The effects of clearance sizes on labyrinth brush seal leakage performance using a Reynolds-averaged Navier—Stokes solver and non-Darcian porous medium model

Abstract

Effects of clearance sizes on the pressure and leakage characteristics in a shaft labyrinth brush seal were numerically investigated using Reynolds-averaged Navier—Stokes (RANS) and non-Darcian porous medium model solutions. The leakage flow characteristics in the referenced design shaft labyrinth seal of turbomachinery was initially studied using the RANS solution. The initial shaft labyrinth seal was redesigned into the multi-stage labyrinth brush seal.
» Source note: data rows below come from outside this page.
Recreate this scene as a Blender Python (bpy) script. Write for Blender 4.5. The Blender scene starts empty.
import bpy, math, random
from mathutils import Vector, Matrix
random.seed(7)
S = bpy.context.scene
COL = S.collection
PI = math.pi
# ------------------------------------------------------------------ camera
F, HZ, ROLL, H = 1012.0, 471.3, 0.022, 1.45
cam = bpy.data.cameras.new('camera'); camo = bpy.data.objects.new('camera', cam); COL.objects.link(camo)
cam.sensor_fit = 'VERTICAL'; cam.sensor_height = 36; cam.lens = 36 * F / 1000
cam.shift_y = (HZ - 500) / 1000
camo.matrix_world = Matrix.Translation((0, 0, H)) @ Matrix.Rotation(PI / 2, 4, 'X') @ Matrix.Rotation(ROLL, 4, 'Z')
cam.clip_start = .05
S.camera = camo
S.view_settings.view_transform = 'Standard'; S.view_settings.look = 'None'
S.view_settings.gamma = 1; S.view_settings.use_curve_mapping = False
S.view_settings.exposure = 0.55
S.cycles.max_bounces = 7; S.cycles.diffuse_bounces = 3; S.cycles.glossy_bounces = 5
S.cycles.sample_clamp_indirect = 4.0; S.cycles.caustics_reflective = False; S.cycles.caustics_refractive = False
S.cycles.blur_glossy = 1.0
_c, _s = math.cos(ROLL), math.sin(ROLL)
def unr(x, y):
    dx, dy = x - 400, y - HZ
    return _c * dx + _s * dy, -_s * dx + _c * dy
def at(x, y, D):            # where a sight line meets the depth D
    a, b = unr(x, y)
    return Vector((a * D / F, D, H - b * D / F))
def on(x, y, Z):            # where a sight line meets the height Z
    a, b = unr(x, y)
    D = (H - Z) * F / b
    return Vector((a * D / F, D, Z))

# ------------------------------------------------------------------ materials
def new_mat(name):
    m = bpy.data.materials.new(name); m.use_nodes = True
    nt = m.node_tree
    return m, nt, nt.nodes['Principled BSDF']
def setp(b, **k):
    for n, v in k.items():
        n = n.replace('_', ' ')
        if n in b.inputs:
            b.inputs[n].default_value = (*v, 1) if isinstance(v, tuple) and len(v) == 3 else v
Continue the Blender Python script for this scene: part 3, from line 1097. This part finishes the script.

The reliability and accuracy of the RANS and the non-Darcian porous medium model for leakage flow in brush seals were demonstrated through comparison of the experimental data. Then, the leakage flowrate of the redesigned shaft labyrinth brush seal was calculated at four sizes of bristle pack tip clearances (0, 0.1, 0.3, and 0.5 mm) and compared with the referenced shaft labyrinth seal. The numerical results show that the leakage flowrate increases rapidly with increasing clearance between the bristle pack tip and the rotor surface for the shaft labyrinth brush seal. The leakage flow pattern in the referenced labyrinth seal and the redesigned shaft labyrinth brush seal was also illustrated.